Theater: ‘Great Comet’ saved for Theater District run

This is what it looks like inside the Kazino supper club, home to This is what it looks like inside the Kazino supper club, home to “Natasha, Pierre and the Great Comet of 1812.”
Credit: Chad Batka

Remember last week when we were lamenting the tragic, too-soon end to the glorious run of “Natasha, Pierre and the Great Comet of 1812”?

The new “War and Peace” musical, which began uptown at Ars Nova and then relocated to a pop-up supper club in the Meatpacking District, is following the trend of “immersive” theater by surrounding the audience, at their tables, with the show — like an inverted 360-degree stage. (Typically, in “immersive” theater the audience participates in the spectacle, themselves autonomous, while here they are seated and the play is simply woven through the seating. Viewers do not interact with characters or have control over their storylines.)

Well, our wish for the chance to see it just one more time has come true. Although the show officially closed in the Meatpacking District on Monday, the publicists allowed us exactly one day to grieve before announcing today that the show has been greenlighted for a rebirth — supper club tent, Kazino, and all — in the Theater District in just a few weeks. Although specifics have not been released, the new location will be at West 45th Street between Times Square and Eighth Street. The show will have yet another limited run, from Sept. 24 to Dec. 31. The casting for this new incarnation has yet to be announced.

Oh, and remember how we were also pining for an official soundtrack so that we could stop stalking the paltry four numbers that are presently available on Dave Malloy’s blog? That wish also came true! Apparently, a recording session took place on Aug. 26. Now we’re only left to wonder and speculate about which cast members will be on the official soundtrack, since it’s shifted a few times as the play has grown (although we like both Dave Malloy and the more recent David Abeles as the titular Pierre). The soundtrack will be released at some point this fall from Ghostlight Records. We’ll keep you posted about when that will be available, because we plan to be among the first to get our hands on it.

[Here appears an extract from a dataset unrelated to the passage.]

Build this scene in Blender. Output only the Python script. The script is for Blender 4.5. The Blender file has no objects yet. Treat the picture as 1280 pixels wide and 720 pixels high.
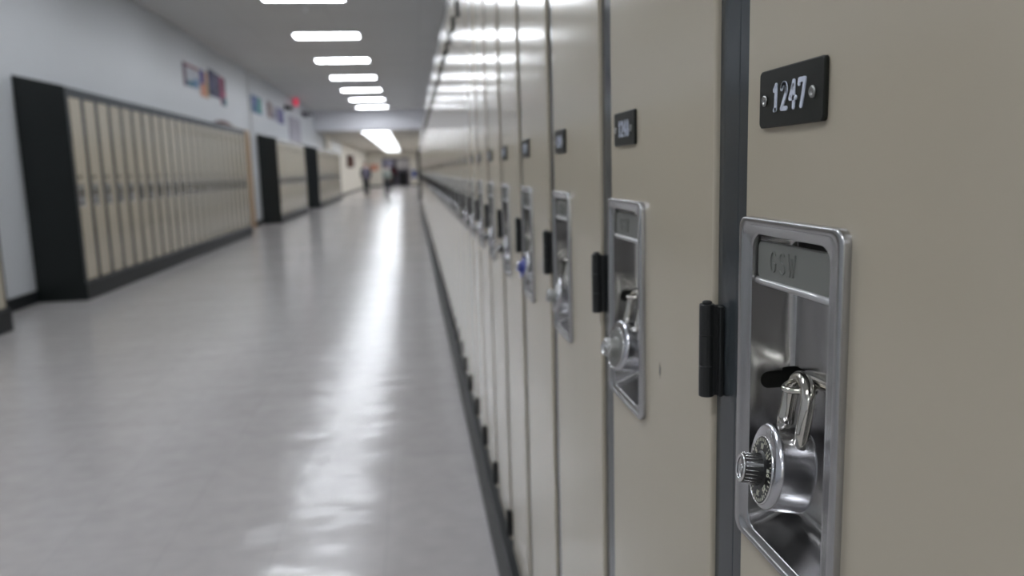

Will “Natasha, Pierre and the Great Comet of 1812” ever truly end? This stint right in the heart of Midtown will surely garner massive attention that it might have forgone in the past, tucked away on 13th Street below the High Line. Maybe, like its predecessor “Sleep No More,” it will garner enough popularity to find a somewhat permanent home somewhere in New York City. Then, though we painstakingly avoid hipsterisms, we will be thrilled to get to say, nyah nyah nyah, we loved it first.